Olafur Eliasson created the beloved sun in Tate Modern’s Turbine Hall, and this work possesses a similar capacity to make you gasp. Six glass orbs sit on elegant black stands. Approach from one side and they are completely black, but then as you walk past they magically turn into the rainbow colours.

You see yourself upside down within the balls, which conjures the idea of the eye, and images (made of light) being inverted when they hit the retina. Then, as you continue walking to the other side, another magical change: the colour drains and the balls appear to become clear glass.

No artist is better at creating sensory wonder through distilling scientific ideas, and this take on the nature of vision is, well, visionary.

https://www.standard.co.uk/goingout/arts/frieze-art-fair-2017-the-highlights-and-high-prices-of-the-latest-edition-of-londons-leading-art-a3651141.html

The fragments of rock from the moon were quite interesting to me, given that at this moment in time I am considering recording land mass through the use of a profile or object that relates to a country.

Having seen the work of Nicholas Hlobo at the Tate Modern, I was really interested to see his work displayed at Frieze.

The following piece, I could find no label for, however found it to be very interesting from a mapping perspective.

The following prints were an imaginative representation of the photographs shown.

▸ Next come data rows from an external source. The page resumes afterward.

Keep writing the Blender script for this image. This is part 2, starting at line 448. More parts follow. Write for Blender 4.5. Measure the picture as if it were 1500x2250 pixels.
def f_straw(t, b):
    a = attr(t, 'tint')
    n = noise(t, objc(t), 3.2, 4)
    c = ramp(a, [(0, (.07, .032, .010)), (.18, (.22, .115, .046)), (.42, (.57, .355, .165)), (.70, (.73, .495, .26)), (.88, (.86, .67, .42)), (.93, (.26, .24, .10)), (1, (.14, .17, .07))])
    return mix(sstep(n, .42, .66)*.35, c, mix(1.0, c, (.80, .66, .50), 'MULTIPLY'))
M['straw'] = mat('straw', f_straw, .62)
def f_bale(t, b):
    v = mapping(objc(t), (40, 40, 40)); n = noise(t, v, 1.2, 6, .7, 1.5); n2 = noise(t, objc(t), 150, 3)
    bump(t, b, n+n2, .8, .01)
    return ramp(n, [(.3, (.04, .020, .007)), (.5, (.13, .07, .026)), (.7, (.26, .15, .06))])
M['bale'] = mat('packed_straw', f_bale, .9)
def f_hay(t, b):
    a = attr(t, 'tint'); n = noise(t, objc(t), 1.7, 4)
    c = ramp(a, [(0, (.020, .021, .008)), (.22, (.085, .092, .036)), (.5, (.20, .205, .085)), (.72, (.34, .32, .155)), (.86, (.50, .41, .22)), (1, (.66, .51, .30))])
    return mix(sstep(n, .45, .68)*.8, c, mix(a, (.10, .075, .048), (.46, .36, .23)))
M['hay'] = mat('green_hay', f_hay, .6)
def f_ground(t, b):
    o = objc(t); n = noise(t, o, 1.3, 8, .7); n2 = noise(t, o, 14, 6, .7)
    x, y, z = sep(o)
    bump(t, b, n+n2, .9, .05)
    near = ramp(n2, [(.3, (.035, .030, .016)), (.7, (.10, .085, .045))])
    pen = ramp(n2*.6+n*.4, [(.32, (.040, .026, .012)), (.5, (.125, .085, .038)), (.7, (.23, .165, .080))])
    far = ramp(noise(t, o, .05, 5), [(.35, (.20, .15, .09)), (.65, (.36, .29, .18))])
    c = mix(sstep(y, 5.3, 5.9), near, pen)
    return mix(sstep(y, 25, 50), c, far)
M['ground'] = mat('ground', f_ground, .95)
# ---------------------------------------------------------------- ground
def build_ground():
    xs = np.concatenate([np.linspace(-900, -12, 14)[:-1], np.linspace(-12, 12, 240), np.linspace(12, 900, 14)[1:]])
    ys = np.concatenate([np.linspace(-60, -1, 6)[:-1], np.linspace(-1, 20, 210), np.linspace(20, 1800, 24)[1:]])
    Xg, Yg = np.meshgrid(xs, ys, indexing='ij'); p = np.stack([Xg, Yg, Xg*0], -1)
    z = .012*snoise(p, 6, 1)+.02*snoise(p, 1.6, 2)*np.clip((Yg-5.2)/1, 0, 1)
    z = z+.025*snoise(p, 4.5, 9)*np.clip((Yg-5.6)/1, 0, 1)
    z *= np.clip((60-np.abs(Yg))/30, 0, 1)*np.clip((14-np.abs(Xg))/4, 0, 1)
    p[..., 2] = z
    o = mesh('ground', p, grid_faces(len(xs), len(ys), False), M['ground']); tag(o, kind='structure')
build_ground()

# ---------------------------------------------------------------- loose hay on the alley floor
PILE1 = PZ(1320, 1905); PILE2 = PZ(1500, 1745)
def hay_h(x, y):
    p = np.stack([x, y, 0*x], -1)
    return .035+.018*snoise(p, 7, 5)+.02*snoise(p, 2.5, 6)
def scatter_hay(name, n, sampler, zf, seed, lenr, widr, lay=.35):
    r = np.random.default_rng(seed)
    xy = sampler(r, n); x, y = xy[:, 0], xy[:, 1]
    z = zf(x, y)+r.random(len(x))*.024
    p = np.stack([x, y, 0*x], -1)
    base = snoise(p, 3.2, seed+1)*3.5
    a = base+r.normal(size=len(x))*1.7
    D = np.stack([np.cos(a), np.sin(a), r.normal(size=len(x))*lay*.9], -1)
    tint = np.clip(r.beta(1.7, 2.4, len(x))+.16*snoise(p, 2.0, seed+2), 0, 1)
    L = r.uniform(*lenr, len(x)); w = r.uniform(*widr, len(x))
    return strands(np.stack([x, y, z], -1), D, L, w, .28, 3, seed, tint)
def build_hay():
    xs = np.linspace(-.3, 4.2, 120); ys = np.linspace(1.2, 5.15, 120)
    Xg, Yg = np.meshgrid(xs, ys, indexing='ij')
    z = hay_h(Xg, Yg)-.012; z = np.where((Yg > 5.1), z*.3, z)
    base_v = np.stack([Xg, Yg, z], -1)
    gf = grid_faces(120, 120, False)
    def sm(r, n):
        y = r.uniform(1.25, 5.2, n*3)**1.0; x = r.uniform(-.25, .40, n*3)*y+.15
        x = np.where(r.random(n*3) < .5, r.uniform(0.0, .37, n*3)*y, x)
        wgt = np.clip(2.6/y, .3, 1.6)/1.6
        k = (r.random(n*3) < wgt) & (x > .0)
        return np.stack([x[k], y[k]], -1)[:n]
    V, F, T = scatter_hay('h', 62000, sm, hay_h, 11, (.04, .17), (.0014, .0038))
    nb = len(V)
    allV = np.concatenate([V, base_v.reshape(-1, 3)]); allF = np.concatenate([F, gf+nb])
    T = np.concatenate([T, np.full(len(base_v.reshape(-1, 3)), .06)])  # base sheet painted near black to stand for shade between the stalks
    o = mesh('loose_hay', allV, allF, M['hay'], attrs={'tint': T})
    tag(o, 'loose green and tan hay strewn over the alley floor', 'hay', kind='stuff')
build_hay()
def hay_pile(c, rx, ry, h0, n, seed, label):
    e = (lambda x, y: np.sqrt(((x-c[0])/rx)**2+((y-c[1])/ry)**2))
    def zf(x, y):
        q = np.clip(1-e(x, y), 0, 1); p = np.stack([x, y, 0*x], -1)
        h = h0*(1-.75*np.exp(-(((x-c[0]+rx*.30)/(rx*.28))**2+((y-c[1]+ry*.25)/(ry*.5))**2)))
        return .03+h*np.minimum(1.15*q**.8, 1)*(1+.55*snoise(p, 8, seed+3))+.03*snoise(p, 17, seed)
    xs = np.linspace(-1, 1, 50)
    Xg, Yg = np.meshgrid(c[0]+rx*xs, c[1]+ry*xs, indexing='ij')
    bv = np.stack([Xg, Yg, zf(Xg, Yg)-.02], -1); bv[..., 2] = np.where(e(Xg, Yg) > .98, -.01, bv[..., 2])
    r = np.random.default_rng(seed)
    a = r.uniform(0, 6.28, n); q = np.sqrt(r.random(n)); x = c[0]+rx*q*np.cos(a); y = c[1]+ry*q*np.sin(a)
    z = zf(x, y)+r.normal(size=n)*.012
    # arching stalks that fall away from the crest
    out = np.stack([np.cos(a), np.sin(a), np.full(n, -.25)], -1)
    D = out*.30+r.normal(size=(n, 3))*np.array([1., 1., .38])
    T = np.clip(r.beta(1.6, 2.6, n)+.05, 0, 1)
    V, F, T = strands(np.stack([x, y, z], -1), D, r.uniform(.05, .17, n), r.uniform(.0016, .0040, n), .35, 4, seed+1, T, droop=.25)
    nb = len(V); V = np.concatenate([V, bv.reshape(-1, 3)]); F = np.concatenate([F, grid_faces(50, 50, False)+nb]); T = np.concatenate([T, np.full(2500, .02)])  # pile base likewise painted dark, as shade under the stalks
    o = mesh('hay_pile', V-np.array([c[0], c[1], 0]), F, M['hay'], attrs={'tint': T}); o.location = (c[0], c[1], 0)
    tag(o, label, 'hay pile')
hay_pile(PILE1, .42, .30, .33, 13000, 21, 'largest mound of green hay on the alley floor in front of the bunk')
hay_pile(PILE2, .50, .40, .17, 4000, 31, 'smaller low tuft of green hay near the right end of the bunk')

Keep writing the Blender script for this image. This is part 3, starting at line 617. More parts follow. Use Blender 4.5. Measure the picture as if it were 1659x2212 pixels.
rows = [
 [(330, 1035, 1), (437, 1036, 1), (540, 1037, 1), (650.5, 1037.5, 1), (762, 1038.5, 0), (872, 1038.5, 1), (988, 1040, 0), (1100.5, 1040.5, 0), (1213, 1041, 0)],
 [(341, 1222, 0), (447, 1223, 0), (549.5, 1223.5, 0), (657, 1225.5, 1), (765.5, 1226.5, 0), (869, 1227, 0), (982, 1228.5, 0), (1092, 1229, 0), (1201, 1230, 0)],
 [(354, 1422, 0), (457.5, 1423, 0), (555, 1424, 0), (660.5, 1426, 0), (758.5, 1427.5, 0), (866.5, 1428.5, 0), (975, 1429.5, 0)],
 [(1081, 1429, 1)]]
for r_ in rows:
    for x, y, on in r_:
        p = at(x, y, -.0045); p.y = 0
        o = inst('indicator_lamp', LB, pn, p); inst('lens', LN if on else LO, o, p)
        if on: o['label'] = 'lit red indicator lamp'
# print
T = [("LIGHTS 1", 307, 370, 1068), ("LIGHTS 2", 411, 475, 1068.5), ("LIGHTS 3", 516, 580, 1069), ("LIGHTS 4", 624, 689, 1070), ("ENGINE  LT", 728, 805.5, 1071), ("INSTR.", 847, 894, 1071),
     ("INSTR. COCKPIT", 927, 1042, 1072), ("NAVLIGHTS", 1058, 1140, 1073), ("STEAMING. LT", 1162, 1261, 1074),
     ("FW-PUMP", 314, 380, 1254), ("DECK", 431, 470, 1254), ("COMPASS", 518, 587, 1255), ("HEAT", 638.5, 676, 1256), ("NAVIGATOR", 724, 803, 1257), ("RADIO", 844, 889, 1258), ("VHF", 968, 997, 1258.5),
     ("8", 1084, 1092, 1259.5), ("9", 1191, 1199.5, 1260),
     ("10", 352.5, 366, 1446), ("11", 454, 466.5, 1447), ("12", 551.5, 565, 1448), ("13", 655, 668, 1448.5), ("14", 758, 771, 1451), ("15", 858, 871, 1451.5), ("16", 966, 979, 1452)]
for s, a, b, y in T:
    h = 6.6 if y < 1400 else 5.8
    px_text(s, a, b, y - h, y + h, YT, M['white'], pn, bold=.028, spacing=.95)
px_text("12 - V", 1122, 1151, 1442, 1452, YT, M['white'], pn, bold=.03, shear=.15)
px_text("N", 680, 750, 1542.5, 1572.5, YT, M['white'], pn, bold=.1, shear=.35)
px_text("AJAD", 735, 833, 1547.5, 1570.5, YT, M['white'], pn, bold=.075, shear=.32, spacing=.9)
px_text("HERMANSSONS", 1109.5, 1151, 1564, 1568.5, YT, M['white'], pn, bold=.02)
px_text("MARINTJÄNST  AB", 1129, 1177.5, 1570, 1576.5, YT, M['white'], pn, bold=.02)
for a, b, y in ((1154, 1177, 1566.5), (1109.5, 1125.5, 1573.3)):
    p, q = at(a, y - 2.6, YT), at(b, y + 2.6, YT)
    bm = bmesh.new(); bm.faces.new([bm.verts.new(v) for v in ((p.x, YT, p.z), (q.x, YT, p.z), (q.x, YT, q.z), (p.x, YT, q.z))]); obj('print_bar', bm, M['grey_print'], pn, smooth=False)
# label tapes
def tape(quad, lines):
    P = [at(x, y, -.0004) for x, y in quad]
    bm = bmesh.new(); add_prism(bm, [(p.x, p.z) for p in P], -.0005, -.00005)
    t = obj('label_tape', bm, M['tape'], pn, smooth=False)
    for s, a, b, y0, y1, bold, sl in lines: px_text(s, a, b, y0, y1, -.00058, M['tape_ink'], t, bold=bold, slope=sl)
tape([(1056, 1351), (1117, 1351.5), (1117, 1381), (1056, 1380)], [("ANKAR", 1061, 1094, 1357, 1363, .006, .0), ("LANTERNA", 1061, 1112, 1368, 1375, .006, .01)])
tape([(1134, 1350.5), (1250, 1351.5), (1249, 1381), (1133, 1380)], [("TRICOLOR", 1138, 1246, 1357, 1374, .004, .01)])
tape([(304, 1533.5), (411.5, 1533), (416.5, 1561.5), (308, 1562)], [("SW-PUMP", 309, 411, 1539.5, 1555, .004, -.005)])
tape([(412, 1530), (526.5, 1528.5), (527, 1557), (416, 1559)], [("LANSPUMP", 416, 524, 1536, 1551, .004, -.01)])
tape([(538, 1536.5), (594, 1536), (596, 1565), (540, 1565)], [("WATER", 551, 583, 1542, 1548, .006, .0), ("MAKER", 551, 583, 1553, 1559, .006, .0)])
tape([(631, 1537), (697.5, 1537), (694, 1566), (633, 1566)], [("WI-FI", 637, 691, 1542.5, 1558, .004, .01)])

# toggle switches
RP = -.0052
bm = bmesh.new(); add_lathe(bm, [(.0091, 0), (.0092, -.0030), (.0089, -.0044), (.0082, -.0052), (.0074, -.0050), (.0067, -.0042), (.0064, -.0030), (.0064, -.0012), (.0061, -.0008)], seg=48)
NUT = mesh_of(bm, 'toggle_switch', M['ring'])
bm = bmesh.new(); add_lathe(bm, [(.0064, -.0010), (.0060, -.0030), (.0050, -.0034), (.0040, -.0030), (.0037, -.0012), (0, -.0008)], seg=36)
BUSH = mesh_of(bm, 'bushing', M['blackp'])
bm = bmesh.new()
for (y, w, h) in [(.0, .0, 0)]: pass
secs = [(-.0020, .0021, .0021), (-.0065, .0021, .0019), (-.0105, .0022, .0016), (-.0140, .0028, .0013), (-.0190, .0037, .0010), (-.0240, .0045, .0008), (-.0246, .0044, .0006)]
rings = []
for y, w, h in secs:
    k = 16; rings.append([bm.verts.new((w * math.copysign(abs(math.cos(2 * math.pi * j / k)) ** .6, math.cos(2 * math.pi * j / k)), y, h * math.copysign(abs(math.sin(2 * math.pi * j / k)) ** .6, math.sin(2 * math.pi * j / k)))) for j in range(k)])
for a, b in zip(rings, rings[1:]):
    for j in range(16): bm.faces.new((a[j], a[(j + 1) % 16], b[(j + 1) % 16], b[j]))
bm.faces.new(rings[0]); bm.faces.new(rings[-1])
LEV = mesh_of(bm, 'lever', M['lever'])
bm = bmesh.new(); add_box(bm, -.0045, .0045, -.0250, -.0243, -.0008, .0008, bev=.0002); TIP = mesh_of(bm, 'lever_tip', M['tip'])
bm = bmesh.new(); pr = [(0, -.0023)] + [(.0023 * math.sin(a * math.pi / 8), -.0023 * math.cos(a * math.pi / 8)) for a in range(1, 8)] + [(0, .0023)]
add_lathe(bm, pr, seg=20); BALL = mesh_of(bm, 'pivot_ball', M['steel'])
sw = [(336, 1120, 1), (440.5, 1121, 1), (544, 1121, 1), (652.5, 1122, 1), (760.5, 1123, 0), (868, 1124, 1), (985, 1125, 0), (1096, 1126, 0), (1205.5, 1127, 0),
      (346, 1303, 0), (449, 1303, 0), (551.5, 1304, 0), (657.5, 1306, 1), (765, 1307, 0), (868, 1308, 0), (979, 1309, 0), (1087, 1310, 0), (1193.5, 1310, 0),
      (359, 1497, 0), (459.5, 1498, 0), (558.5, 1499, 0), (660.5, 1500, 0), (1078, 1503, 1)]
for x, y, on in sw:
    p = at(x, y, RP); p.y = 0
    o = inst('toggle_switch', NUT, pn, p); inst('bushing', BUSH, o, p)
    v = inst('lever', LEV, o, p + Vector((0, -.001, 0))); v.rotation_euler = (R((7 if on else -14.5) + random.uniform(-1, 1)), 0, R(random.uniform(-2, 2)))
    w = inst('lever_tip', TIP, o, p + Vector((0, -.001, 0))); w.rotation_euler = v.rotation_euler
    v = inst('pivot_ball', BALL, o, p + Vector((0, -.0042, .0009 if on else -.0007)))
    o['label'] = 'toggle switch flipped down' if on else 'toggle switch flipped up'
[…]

The pieces with the Silkworm threads by Shaoji Liang were very interesting and in particular the representation of cocoons suspended from the ceiling.

The pieces by Laura Lima, gave me some inspiration for how I might begin to represent mapping in the Independant Study 1 – Studio Work.

I found inspiration in the following pieces.

The piece Circumscription by Gerhard Marx is made up of reconstructed map fragments is part of the Transparent Territories group of work.

In this dizzying series of maps for groundlessness, Gerhard Marx continues his investigations into the formal and fictive possibilities of perspective. Rupturing the flat surface of the map, he removes the illusion of solid ground and replaces it with a hovering, vertigo-inducing sense of uncertainty. The shape and notion of ‘the frame’ recurs in several mise-en-abyme sequences across the works. Stacked in recurring configurations, its rectangular form has been bent into a series of optical riddles or Escherian landscapes.

When Marx cuts into the map it is a violation – an act of violence against the institutions and processes of global modernity through which the world was filtered to him. That violence is present in the energy of dispersion, ruination and collapse that ripples through the fragmented surfaces of these works. But the story does not end there. Deconstruction is offset by the meditative, embodied practice of reconstitution. In constructing his drawings from the ‘found lines’ of decommissioned and discarded maps, Marx displaces the scientific authority of cartography with the subjective impulse of calligraphy.

The works in this series are random amalgamations of fragments of Africa and Europe, and in piecing them together he conflates space and historical time into ‘migrant maps’. Directly referencing the makeshift, hybridised vessels we’ve witnessed people resorting to in the current migration crises of Europe, several works have a raft-like look about them – temporary, floating, drifting between land(s) and territories. Hovering against a plane of deep opaque blackness, Marx’s reconstructed rafts/crafts transmit a sense of disorientation that is simultaneously disquieting and liberating. There is that vertiginous sci-fi sense of being cut loose from the mother ship to float indefinitely through all space and time, but also an ecstatic sense of possibility in being released from the grip of inherited systems of knowledge, measurement, power and control.

– Alexandra Dodd

http://www.goodman-gallery.com/exhibitions/762

The Frieze Artist Award was won by Kiluanji Kia Henda from Luanda.

Kiluanji Kia Henda (b. 1979, Luanda) is a Luanda-based artist, working across photography, video and performance. Entitled Under the Silent Eye of Lenin, Kia Henda’s winning proposal is a two-part installation, taking the cult of Marxism-Leninism after independence in Angola as its starting point and drawing parallels between witchcraft practices during Angola’s civil war and science fiction narratives used by Cold War superpowers. Looking at how fictional fantasy and its power of manipulation becomes a vital weapon in situations of extreme violence, Kia Henda’s performative installation will change throughout the duration of the fair.